Слияние двух миров — влажного тепла и сухого холода, риса и проса — с тех пор создавало основу всех государств Китая. Если колонисты шли с севера и включали долину Янцзы в китайский мир, то агрономия и технология, на которые они опирались, приходили с противоположной стороны. В юго-восточной Азии задолго до того, как эти территории вошли в современный Китай, возделывание риса имело долгую историю, насчитывавшую не одно столетие и даже тысячелетие. Виды, наиболее пригодные для одомашнивания, первоначально, во время великого всемирного потепления, свыше десяти тысяч лет назад, росли вдоль южного края Гималаев. Современный уровень знаний позволяет считать, что земледельцы северного Китая вначале экспериментировали с видами азиатского юго-восточного происхождения и вместе с новыми дикими разновидностями вывели в теплом влажном климате Янцзы несколько сортов риса; возможно даже, что привлекательность риса и продолжавшееся последовательное высыхание северных земель стимулировали экспансию на юг во втором тысячелетии до н. э. Когда быстро созревающий рис в начале второго тысячелетия до н. э. был перенесен из юго-восточной Азии в долину Янцзы, производство могло удвоиться: можно было накормить население средневекового Китая, пережившего «демографический взрыв»[590].

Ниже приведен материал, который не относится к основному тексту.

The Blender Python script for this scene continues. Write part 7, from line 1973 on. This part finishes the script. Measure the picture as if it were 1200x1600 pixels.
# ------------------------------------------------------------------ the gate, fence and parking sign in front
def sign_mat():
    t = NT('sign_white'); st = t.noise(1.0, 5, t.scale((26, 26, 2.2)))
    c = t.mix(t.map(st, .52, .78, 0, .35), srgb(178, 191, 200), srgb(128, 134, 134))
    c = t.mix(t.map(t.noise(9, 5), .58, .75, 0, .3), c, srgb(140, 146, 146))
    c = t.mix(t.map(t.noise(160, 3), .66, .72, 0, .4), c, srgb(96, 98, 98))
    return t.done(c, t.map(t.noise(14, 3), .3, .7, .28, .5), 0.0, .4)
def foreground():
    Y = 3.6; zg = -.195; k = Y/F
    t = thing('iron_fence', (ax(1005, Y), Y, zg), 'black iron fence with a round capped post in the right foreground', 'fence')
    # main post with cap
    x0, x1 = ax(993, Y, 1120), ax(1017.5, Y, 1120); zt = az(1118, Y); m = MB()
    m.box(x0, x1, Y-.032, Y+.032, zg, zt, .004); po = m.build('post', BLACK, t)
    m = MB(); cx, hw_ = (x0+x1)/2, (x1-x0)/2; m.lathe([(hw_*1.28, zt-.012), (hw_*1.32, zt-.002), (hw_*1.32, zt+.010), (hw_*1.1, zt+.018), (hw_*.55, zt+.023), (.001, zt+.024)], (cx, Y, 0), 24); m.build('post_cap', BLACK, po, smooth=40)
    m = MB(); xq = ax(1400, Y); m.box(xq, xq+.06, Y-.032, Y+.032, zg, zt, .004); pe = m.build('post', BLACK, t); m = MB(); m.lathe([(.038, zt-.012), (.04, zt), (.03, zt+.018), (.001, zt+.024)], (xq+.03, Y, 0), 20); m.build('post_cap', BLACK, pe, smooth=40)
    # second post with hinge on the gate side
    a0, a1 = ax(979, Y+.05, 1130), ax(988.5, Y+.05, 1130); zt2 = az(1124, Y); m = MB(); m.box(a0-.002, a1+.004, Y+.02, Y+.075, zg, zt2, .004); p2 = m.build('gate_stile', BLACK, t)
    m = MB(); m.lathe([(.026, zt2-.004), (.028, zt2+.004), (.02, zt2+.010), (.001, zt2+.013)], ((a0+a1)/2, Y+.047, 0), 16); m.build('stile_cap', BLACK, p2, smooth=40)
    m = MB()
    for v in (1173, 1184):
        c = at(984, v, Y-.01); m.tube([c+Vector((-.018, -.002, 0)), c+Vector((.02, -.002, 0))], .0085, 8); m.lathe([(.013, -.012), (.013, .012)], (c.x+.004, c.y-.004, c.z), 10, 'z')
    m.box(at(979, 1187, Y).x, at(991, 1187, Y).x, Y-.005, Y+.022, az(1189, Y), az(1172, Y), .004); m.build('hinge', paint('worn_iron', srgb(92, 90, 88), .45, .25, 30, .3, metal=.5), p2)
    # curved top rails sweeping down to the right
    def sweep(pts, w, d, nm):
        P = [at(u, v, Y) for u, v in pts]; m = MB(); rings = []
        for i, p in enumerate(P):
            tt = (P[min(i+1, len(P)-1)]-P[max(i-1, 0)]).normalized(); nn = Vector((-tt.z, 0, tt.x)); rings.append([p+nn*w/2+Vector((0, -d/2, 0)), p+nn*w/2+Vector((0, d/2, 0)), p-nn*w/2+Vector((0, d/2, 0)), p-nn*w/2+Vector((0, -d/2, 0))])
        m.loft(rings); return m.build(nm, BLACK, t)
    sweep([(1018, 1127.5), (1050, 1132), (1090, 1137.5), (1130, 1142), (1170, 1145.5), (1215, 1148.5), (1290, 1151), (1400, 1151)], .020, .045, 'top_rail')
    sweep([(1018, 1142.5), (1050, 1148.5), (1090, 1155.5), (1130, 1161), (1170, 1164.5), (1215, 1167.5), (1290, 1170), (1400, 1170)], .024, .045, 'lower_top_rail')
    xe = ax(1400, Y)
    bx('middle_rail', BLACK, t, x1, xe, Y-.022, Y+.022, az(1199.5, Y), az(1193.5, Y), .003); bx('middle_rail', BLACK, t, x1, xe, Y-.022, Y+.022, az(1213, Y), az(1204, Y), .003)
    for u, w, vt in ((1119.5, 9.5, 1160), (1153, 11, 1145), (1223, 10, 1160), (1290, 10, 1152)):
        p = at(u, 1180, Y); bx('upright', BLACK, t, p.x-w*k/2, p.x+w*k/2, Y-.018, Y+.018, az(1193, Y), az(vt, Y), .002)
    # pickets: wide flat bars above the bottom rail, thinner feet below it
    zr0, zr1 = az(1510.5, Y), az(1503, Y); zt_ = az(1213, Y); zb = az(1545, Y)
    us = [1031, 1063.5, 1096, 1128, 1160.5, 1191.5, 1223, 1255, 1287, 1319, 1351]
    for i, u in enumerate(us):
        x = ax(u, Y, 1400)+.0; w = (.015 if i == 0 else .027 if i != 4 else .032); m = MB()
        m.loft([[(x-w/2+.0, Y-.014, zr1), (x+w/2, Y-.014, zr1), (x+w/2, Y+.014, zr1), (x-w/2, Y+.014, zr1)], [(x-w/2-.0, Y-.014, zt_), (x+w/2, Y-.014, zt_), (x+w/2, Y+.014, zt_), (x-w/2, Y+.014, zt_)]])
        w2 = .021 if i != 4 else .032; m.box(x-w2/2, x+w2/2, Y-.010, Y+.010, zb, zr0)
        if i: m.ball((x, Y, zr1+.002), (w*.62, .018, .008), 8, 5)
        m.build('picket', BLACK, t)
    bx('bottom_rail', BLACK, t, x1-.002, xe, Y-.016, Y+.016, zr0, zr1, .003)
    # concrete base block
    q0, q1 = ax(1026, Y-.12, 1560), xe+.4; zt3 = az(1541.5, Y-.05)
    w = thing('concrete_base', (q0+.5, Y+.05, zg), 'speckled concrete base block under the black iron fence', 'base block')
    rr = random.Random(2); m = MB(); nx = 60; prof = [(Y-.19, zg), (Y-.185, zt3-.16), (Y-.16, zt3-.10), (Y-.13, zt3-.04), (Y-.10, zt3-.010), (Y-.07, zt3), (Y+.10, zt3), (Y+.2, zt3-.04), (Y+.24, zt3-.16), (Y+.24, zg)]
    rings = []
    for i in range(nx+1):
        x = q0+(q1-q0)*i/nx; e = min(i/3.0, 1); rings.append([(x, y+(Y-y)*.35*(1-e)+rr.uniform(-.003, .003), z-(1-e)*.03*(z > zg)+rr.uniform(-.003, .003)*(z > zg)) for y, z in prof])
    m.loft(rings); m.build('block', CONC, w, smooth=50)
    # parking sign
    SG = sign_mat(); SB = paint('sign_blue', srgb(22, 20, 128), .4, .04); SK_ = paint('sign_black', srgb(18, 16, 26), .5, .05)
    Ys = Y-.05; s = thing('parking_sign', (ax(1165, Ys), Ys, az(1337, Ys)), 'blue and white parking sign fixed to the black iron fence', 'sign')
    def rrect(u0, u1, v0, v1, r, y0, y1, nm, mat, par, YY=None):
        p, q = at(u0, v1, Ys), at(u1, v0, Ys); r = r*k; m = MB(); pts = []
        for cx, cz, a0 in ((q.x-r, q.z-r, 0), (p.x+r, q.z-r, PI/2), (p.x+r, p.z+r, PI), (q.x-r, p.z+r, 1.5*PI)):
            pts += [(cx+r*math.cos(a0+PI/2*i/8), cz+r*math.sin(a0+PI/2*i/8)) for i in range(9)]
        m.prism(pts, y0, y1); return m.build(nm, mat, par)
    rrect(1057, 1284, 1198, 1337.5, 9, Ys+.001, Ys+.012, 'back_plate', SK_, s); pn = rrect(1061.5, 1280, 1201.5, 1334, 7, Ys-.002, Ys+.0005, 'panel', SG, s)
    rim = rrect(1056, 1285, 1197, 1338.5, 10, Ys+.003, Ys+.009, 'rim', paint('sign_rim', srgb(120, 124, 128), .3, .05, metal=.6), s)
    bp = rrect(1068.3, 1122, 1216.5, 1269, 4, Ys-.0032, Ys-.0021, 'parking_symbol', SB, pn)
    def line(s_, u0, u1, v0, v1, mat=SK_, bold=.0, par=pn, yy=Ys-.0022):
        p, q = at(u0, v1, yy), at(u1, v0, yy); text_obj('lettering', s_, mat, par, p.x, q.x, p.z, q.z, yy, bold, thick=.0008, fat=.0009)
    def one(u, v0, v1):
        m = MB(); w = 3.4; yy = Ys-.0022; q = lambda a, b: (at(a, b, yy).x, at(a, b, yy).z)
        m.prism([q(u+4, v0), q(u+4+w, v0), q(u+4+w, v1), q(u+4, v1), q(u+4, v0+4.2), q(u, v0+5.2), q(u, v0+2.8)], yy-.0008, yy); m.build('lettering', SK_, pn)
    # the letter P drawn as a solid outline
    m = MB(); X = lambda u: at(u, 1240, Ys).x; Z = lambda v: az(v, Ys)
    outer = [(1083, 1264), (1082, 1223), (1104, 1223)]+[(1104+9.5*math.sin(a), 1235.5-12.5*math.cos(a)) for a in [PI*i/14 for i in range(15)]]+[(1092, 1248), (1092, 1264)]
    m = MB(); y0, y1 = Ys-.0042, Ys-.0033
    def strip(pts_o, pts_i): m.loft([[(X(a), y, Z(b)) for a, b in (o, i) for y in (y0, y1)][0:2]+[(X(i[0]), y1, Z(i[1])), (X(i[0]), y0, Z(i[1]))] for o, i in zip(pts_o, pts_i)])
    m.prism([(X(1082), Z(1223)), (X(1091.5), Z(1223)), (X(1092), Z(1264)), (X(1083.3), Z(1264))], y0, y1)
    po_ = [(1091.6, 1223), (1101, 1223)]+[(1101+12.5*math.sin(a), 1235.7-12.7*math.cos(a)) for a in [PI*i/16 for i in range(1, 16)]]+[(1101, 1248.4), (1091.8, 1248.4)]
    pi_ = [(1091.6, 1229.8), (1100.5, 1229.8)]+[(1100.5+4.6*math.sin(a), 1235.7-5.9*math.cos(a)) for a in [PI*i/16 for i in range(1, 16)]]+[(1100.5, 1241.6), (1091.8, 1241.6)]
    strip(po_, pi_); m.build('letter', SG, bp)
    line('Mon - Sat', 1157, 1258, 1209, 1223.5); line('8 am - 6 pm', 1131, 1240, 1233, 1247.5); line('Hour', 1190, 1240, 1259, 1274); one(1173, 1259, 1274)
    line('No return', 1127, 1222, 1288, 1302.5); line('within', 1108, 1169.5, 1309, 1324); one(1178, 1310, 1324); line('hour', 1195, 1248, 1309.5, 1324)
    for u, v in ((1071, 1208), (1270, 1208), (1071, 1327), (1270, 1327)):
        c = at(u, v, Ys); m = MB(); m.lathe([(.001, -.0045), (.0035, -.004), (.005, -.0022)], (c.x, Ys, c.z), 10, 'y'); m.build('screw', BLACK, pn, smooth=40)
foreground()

Междуречье как модель цивилизации обладает двумя отличительными особенностями. Во-первых, если в других частях света цивилизации возникали и исчезали, история цивилизации в Китае поражает своей непрерывностью. Сегодняшняя культура Китая определенно восходит к той культуре, которая зародилась в бассейне Желтой реки около четырех тысяч лет назад. Ничего подобного нельзя сказать о Египте или Месопотамии и только с большими поправками — об Индии. Во-вторых, бассейны рек были подлинными «колыбелями», они не принимали цивилизацию откуда-либо извне. Перечень культурно значимых импортированных новинок очень скромен[591]. Отсюда и из иных центров, которые науке еще предстоит открыть, влияние цивилизации распространилось на другие народы. Это означает не то, что другие цивилизации усвоили представление об элементах цивилизованной жизни от Китая (хотя некоторые, несомненно, усвоили: Япония, Корея и юго-восточная Азия), но что народам, составляющим современный Китай, был передан общий «культурный пакет» в готовом виде. Рим совершил нечто подобное, «романизируя» варваров, как и средневековое латинское христианство, распространившее границы римского наследия на восток и на север (см. ниже, с. 541–547). Но Рим пал, а западное христианство никогда не отличалось политической общностью. В мире было множество долговременных влияний и трансформаций. Но ни один халифат не мог надолго объединить мусульман, как не было и продолжительного «единства англоговорящих народов».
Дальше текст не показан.